─── The input
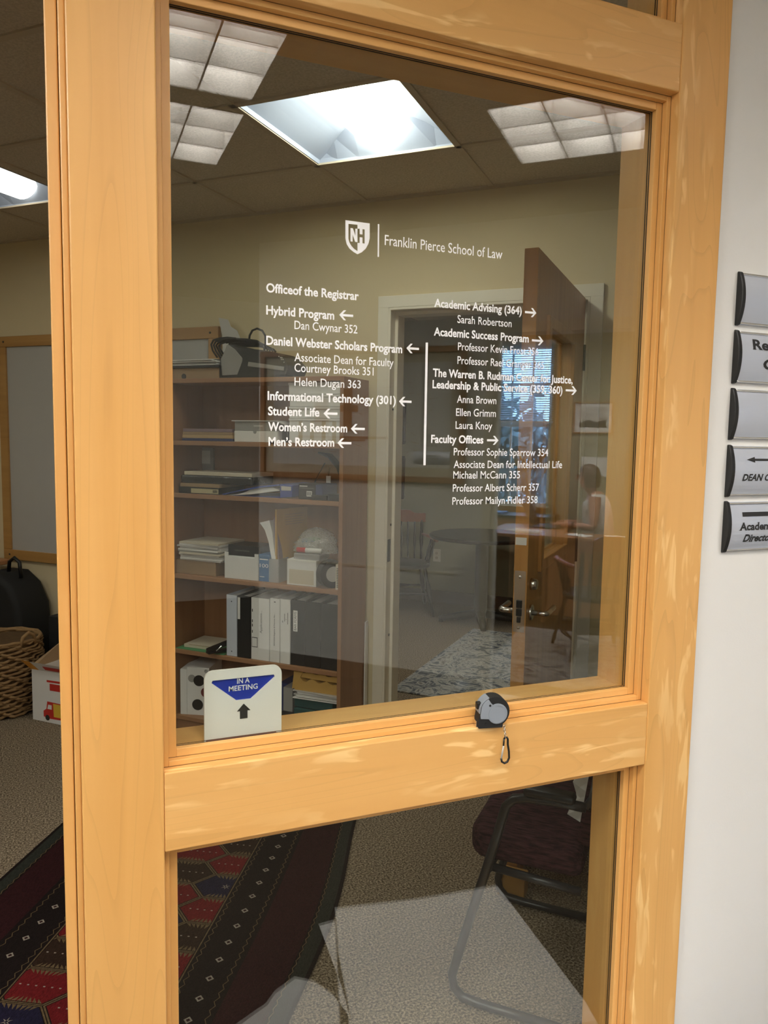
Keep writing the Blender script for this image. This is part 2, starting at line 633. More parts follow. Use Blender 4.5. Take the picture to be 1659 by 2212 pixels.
def slab(name, outer, holes, z0, z1, mat, frame='G', mapfn=None):
    """level slab with openings (outer and holes are 2-D loops)"""
    mb = MB()
    for z in (z0, z1):
        mb.flat([outer] + holes, lambda p, z=z: (p[0], p[1], z))
    for l in [outer] + holes:
        n = len(l)
        for i in range(n):
            p, q = l[i], l[(i + 1) % n]
            mb.add([(p[0], p[1], z0), (q[0], q[1], z0), (q[0], q[1], z1), (p[0], p[1], z1)], [(0, 1, 2, 3)])
    return struct(mb.build(name, mat), frame)


def upright(name, x0, x1, y0, y1, z0, z1, holes, mat, frame):
    """upright wall along x with rectangular openings, thickness y0..y1"""
    mb = MB()
    outer = [(x0, z0), (x1, z0), (x1, z1), (x0, z1)]
    hl = [[(h[0], h[2]), (h[1], h[2]), (h[1], h[3]), (h[0], h[3])] for h in holes]
    for y in (y0, y1):
        mb.flat([outer] + hl, lambda p, y=y: (p[0], y, p[1]))
    for l in [outer] + hl:
        for i in range(4):
            p, q = l[i], l[(i + 1) % 4]
            mb.add([(p[0], y0, p[1]), (q[0], y0, q[1]), (q[0], y1, q[1]), (p[0], y1, p[1])], [(0, 1, 2, 3)])
    return struct(mb.build(name, mat), frame)


def gv(av, bv):            # rooms across the corridor -> world
    return (S2 * (av + bv), 2 * YG + S2 * (av - bv))


def gw(a, b):
    return (S2 * (a + b), S2 * (b - a))


# floors
mb = MB().box(-6.6, 6.3, 1.355, 9.0, -0.03, 0.0)
struct(mb.build('floor', M['carpet']), 'G')
mb = MB().box(-4.2, 7.6, -8.4, 1.355, -0.03, 0.0)
struct(mb.build('floor_corridor', M['carpet_dark']), 'G')

# --- outer office
Z_C = 2.64
LIGHT_A = (-1.53, -0.93, 2.305, 2.905)       # basket light over the desk area
LIGHT_B = (-3.42, -2.82, 2.305, 2.905)
FILL_C = (-3.42, -2.82, 1.085, 1.685)  # fill light added out of view, brightens the office
FILL_D = (-4.64, -4.04, 1.085, 1.685)  # second added fill light, also out of view
sq = lambda l: [(l[0], l[2]), (l[1], l[2]), (l[1], l[3]), (l[0], l[3])]
office = [(-5.2, 3.41), (-5.2, -2.1), (-3.2, -1.22 + 0.02), (-0.94 + 0.0, 0.99), (1.43, 3.41)]
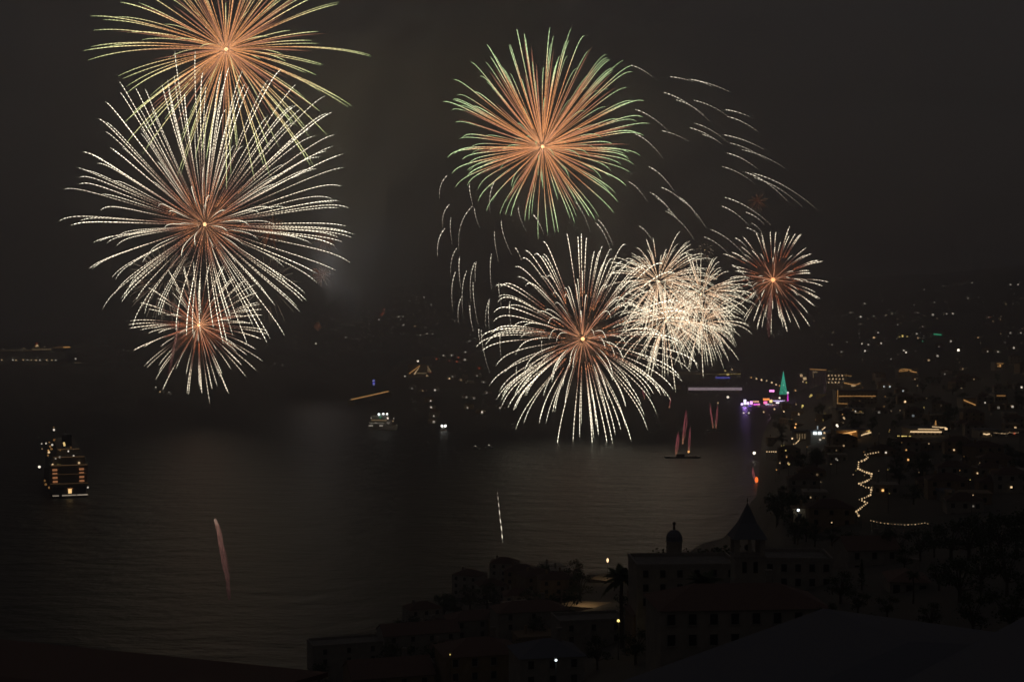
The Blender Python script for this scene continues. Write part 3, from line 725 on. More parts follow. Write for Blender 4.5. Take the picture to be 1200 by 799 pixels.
lit_building("gallery", "small pavilion with two short slanting golden strips", 1007, 1022, 504, 512, [(1009,510,1014,508,'a',1.0,1.6),(1013,508.5,1020.5,506.5,'a',1.2,1.7),(1015,505,1019,503.8,'o',.5,1.1)], [(1018,505,2,2,'y',.9)], wn=3)
ch = lit_building("church", "church with stepped golden ledge lines and a small lit tower", 1066, 1106, 503, 511,
     [(1066.5,505.7,1103,506,'a',1.1,2.0),(1075.5,502.6,1100,502.9,'a',.75,1.5),(1092,499.8,1108,500.8,'a',.8,1.4),(1051.5,510.6,1067,511.3,'y',1.1,1.6)], [(1108.5,502.3,3,2.4,'a',1.3),(1103,501,3,2,'a',.8)], "church", depth=18, wn=8)
qY = ch.location.y/F
MB().box(8*qY, 13*qY, 1, 6, 8*qY, 13*qY).build("tower", M['plaster'], ch)
MB().tube([(10.7*qY, .4, 13*qY), (10.7*qY, .4, 18.5*qY)], [1.1*qY, 0.5*qY], 6).build("spire_light", GLOW, ch, color=(*C['o'], .4))
lit_building("restaurant", "terrace restaurant with a bright curved lamp row near the edge", 1148, 1170, 505, 512, [(1152,508,1156,508.8,'a',1.2,1.8),(1156,508.8,1159.5,508,'a',1.2,1.8)], [], "restaurant", wn=5)
lit_building("kiosk", "kiosk with a red and orange lit front on the near slope", 1108, 1122, 578, 588, [(1112,581.2,1115,582,'o',1.0,2.2),(1114,582,1118.5,582.6,'r',.9,2.2)], [], "kiosk", wn=2)
lit_building("house", "house with a faint pale outlined window frame above the kiosk", 1098, 1112, 572, 582, [(1100,575,1100,580,'w',.10,1.0),(1100,574.6,1106,574.4,'w',.10,1.0)], [], "house", wn=3)
# fortress and church on the headland
lit_building("fortress", "fortress on the headland with two slanting orange wall lines", 478, 500, 427, 442, [(479.5,437.8,492,428.3,'o',.55,1.4),(485,438.5,491,431,'a',.5,1.3),(486,438.5,488,434.5,'a',.8,1.6)],
     [(494,437.3,12,1.4,'a',.16)], "fortress", wn=3, wall='plaster2')
lit_building("chapel", "chapel with a dull amber floodlit gable beside the fortress", 498, 506, 428, 437, [(501,429,505,436,'a',.2,2.2),(503,436,508,437.5,'r',.15,1.4)], [(502,434,3,4,'a',.12)], "chapel", wn=0, wall='plaster2')

# light garlands
def garland(label, pts, Y=None, lift=3.0, step=1.6, s=1.2, c='a', st=1.0, name="light_garland", jitter=0.3, posts=True):
    P3 = []
    for (x, y) in pts:
        yy = Y or hit(x, y, lift)
        if yy is None: misses.append((x, y)); continue
        P3.append((x, y, yy, P(x, y, yy))); LIT.append((x, y, yy))
    root = empty(name, P3[0][3]-Vector((0,0,lift)), label, "light garland"); o = root.location.copy()
    MB().tube([p[3]-o for p in P3], 0.05, 4).build("cable", M['metal'], root)
    if posts:
        for p in P3:
            g = terr(p[3].x, p[3].y)
            MB().tube([p[3]-o, Vector((p[3].x, p[3].y, min(g, p[3].z-1)))-o], 0.08, 5).build("post", M['metal'], root)
    k = 0; carry = 0
    for i in range(len(P3)-1):
        a, b = P3[i], P3[i+1]; d = math.hypot(b[0]-a[0], b[1]-a[1]); n = max(1, int(round(d/step)))
        for j in range(n):
            t = j/n; p = a[3].lerp(b[3], t); yy = p.y
            z = s*yy/F*rnd.uniform(1-jitter, 1+jitter)
            child("bulb", bulbm, root, p-o, (z,z,z), (*C[c], st*rnd.uniform(0.55, 1.15)))
    return root
zz = [c8(*p) for p in ((437,438),(400,445),(375,450),(388,463),(372,475),(345,485),(342,515),(372,530),(405,540),(402,562),(375,577),(346,585),(378,603),(405,604),(400,638),(372,652),(348,660),(385,675),(352,702),(334,716),(345,735),(356,748))]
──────
#### Stated task:
Your task is to set down the records shown above exactly, minus any pictures.

#### Expected answer:
Keep writing the Blender script for this image. This is part 2, starting at line 633. More parts follow. Use Blender 4.5. Take the picture to be 1659 by 2212 pixels.
def slab(name, outer, holes, z0, z1, mat, frame='G', mapfn=None):
    """level slab with openings (outer and holes are 2-D loops)"""
    mb = MB()
    for z in (z0, z1):
        mb.flat([outer] + holes, lambda p, z=z: (p[0], p[1], z))
    for l in [outer] + holes:
        n = len(l)
        for i in range(n):
            p, q = l[i], l[(i + 1) % n]
            mb.add([(p[0], p[1], z0), (q[0], q[1], z0), (q[0], q[1], z1), (p[0], p[1], z1)], [(0, 1, 2, 3)])
    return struct(mb.build(name, mat), frame)


def upright(name, x0, x1, y0, y1, z0, z1, holes, mat, frame):
    """upright wall along x with rectangular openings, thickness y0..y1"""
    mb = MB()
    outer = [(x0, z0), (x1, z0), (x1, z1), (x0, z1)]
    hl = [[(h[0], h[2]), (h[1], h[2]), (h[1], h[3]), (h[0], h[3])] for h in holes]
    for y in (y0, y1):
        mb.flat([outer] + hl, lambda p, y=y: (p[0], y, p[1]))
    for l in [outer] + hl:
        for i in range(4):
            p, q = l[i], l[(i + 1) % 4]
            mb.add([(p[0], y0, p[1]), (q[0], y0, q[1]), (q[0], y1, q[1]), (p[0], y1, p[1])], [(0, 1, 2, 3)])
    return struct(mb.build(name, mat), frame)


def gv(av, bv):            # rooms across the corridor -> world
    return (S2 * (av + bv), 2 * YG + S2 * (av - bv))


def gw(a, b):
    return (S2 * (a + b), S2 * (b - a))


# floors
mb = MB().box(-6.6, 6.3, 1.355, 9.0, -0.03, 0.0)
struct(mb.build('floor', M['carpet']), 'G')
mb = MB().box(-4.2, 7.6, -8.4, 1.355, -0.03, 0.0)
struct(mb.build('floor_corridor', M['carpet_dark']), 'G')

# --- outer office
Z_C = 2.64
LIGHT_A = (-1.53, -0.93, 2.305, 2.905)       # basket light over the desk area
LIGHT_B = (-3.42, -2.82, 2.305, 2.905)
FILL_C = (-3.42, -2.82, 1.085, 1.685)  # fill light added out of view, brightens the office
FILL_D = (-4.64, -4.04, 1.085, 1.685)  # second added fill light, also out of view
sq = lambda l: [(l[0], l[2]), (l[1], l[2]), (l[1], l[3]), (l[0], l[3])]
office = [(-5.2, 3.41), (-5.2, -2.1), (-3.2, -1.22 + 0.02), (-0.94 + 0.0, 0.99), (1.43, 3.41)]
The Blender Python script for this scene continues. Write part 3, from line 725 on. More parts follow. Write for Blender 4.5. Take the picture to be 1200 by 799 pixels.
lit_building("gallery", "small pavilion with two short slanting golden strips", 1007, 1022, 504, 512, [(1009,510,1014,508,'a',1.0,1.6),(1013,508.5,1020.5,506.5,'a',1.2,1.7),(1015,505,1019,503.8,'o',.5,1.1)], [(1018,505,2,2,'y',.9)], wn=3)
ch = lit_building("church", "church with stepped golden ledge lines and a small lit tower", 1066, 1106, 503, 511,
     [(1066.5,505.7,1103,506,'a',1.1,2.0),(1075.5,502.6,1100,502.9,'a',.75,1.5),(1092,499.8,1108,500.8,'a',.8,1.4),(1051.5,510.6,1067,511.3,'y',1.1,1.6)], [(1108.5,502.3,3,2.4,'a',1.3),(1103,501,3,2,'a',.8)], "church", depth=18, wn=8)
qY = ch.location.y/F
MB().box(8*qY, 13*qY, 1, 6, 8*qY, 13*qY).build("tower", M['plaster'], ch)
MB().tube([(10.7*qY, .4, 13*qY), (10.7*qY, .4, 18.5*qY)], [1.1*qY, 0.5*qY], 6).build("spire_light", GLOW, ch, color=(*C['o'], .4))
lit_building("restaurant", "terrace restaurant with a bright curved lamp row near the edge", 1148, 1170, 505, 512, [(1152,508,1156,508.8,'a',1.2,1.8),(1156,508.8,1159.5,508,'a',1.2,1.8)], [], "restaurant", wn=5)
lit_building("kiosk", "kiosk with a red and orange lit front on the near slope", 1108, 1122, 578, 588, [(1112,581.2,1115,582,'o',1.0,2.2),(1114,582,1118.5,582.6,'r',.9,2.2)], [], "kiosk", wn=2)
lit_building("house", "house with a faint pale outlined window frame above the kiosk", 1098, 1112, 572, 582, [(1100,575,1100,580,'w',.10,1.0),(1100,574.6,1106,574.4,'w',.10,1.0)], [], "house", wn=3)
# fortress and church on the headland
lit_building("fortress", "fortress on the headland with two slanting orange wall lines", 478, 500, 427, 442, [(479.5,437.8,492,428.3,'o',.55,1.4),(485,438.5,491,431,'a',.5,1.3),(486,438.5,488,434.5,'a',.8,1.6)],
     [(494,437.3,12,1.4,'a',.16)], "fortress", wn=3, wall='plaster2')
lit_building("chapel", "chapel with a dull amber floodlit gable beside the fortress", 498, 506, 428, 437, [(501,429,505,436,'a',.2,2.2),(503,436,508,437.5,'r',.15,1.4)], [(502,434,3,4,'a',.12)], "chapel", wn=0, wall='plaster2')

# light garlands
def garland(label, pts, Y=None, lift=3.0, step=1.6, s=1.2, c='a', st=1.0, name="light_garland", jitter=0.3, posts=True):
    P3 = []
    for (x, y) in pts:
        yy = Y or hit(x, y, lift)
        if yy is None: misses.append((x, y)); continue
        P3.append((x, y, yy, P(x, y, yy))); LIT.append((x, y, yy))
    root = empty(name, P3[0][3]-Vector((0,0,lift)), label, "light garland"); o = root.location.copy()
    MB().tube([p[3]-o for p in P3], 0.05, 4).build("cable", M['metal'], root)
    if posts:
        for p in P3:
            g = terr(p[3].x, p[3].y)
            MB().tube([p[3]-o, Vector((p[3].x, p[3].y, min(g, p[3].z-1)))-o], 0.08, 5).build("post", M['metal'], root)
    k = 0; carry = 0
    for i in range(len(P3)-1):
        a, b = P3[i], P3[i+1]; d = math.hypot(b[0]-a[0], b[1]-a[1]); n = max(1, int(round(d/step)))
        for j in range(n):
            t = j/n; p = a[3].lerp(b[3], t); yy = p.y
            z = s*yy/F*rnd.uniform(1-jitter, 1+jitter)
            child("bulb", bulbm, root, p-o, (z,z,z), (*C[c], st*rnd.uniform(0.55, 1.15)))
    return root
zz = [c8(*p) for p in ((437,438),(400,445),(375,450),(388,463),(372,475),(345,485),(342,515),(372,530),(405,540),(402,562),(375,577),(346,585),(378,603),(405,604),(400,638),(372,652),(348,660),(385,675),(352,702),(334,716),(345,735),(356,748))]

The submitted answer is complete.